Within each sex their facial features are identical, as if cloned. Immobile at first, these masks begin to stir into life: eyes roll, lips twitch, until they become fully-formed talking heads. Poised here between a puppet show, installation art and a multimedia performance video, The Blind, Maurice Maeterlinck's short play written in 1890, has been recreated as a "technological phantasmagoria" by Denis Marleau for Theatre UBU of Montreal.

Using just two actors – Céline Bonnier and Paul Savoie in an impressive 45-minute seamless flow of monologue and dialogue, which is punctuated by stifled sobbing and the occasional moan – Marleau projects their faces on to these masks so that we begin to imagine the personality of each lifeless countenance.

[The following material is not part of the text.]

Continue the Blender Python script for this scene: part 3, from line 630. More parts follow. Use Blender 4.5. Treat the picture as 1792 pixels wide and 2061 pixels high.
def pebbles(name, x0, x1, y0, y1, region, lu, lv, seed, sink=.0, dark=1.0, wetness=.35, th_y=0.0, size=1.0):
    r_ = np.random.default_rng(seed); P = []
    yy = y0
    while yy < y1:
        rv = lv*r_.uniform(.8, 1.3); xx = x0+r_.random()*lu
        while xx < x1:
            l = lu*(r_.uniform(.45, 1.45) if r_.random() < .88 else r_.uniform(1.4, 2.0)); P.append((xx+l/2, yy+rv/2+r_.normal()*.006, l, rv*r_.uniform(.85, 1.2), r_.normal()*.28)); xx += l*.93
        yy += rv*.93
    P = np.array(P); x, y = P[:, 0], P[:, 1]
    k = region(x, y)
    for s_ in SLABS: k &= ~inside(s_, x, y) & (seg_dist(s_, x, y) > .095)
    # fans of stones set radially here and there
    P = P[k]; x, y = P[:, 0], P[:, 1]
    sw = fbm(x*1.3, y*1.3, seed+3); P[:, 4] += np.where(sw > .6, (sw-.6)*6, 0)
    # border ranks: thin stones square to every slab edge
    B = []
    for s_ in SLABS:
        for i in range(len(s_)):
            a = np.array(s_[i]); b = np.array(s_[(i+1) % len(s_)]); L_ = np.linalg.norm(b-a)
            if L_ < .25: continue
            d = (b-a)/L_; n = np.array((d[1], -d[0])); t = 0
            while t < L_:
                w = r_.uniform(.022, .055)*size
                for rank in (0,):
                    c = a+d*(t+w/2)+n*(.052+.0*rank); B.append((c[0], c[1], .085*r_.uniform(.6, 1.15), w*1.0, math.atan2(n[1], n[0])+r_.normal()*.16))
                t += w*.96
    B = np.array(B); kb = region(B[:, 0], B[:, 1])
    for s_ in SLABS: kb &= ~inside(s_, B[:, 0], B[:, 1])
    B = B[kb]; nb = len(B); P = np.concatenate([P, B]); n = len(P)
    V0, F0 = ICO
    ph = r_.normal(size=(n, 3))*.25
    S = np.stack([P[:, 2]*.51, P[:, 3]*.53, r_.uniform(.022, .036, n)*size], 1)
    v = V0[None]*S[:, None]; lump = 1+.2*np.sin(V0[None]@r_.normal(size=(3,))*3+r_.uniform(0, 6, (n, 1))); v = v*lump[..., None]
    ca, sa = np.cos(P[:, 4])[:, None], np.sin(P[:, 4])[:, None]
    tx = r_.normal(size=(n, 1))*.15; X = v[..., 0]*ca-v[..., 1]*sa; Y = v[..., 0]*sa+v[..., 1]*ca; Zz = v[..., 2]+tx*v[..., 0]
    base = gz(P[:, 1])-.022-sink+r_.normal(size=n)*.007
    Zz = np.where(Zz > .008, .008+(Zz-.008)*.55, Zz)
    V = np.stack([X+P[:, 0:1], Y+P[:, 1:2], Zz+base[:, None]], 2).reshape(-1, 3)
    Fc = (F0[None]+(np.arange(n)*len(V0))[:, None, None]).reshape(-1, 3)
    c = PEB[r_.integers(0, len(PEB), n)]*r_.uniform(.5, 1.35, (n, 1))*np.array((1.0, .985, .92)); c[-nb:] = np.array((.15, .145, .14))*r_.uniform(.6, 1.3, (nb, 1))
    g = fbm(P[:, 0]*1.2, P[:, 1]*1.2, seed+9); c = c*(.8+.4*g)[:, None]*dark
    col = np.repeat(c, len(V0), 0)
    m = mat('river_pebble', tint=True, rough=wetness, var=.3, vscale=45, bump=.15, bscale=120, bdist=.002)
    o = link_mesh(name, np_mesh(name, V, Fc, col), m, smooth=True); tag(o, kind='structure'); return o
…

Twelve blind characters are in search of the priest who has brought them so far on this island, into a forest of rocks and trees, away from the safe confines of their home, or hospice as it is referred to here. Isolated in their sightlessness, their confusion and their hopelessness, they have lost their guide and their way. Questions and memories are all they have.

Nancy Tobin's evocative soundscape fills the gloomy air of this mystical island with a thousand noises, elemental echoes and suggestions that terrify these bewildered, trusting souls. They are afraid of passing birds, falling leaves, passing footsteps and barking dogs, while the sound of the lapping sea only adds to their disorientation since they cannot gauge how near it is.

When a dog finally attracts one of the men to a body, it becomes apparent that this is the elderly priest, their "eyes". With the realisation that he is dead comes the awful recognition that all hope is lost. Optimism reigns momentarily as they consider their carers – nuns, who never leave their retreat – and the lighthouse keepers whose eyes are focused on more distant objects than the needy at their feet.

The people's uncomprehending fear ebbs and flows, their individual panic contained within beautifully modulated tones of refined discourse, permeated with a passionless pathos that seems to pre-echo Samuel Beckett's metaphysical universe.

Our own sensory perceptions become confused as a child's cry circles the enclosed space, footsteps seem to stop abruptly in our midst. "Who are you?" Silence. "Have pity on us!" Silence. In UBU's powerfully engaging redefinition of Maeterlinck's visionary work, boundaries become blurred between actor, character, speech and spectator. The audience is magically caught up in this ritual of waiting and remembering, creating its own cloak of invisibility and suspended disbelief.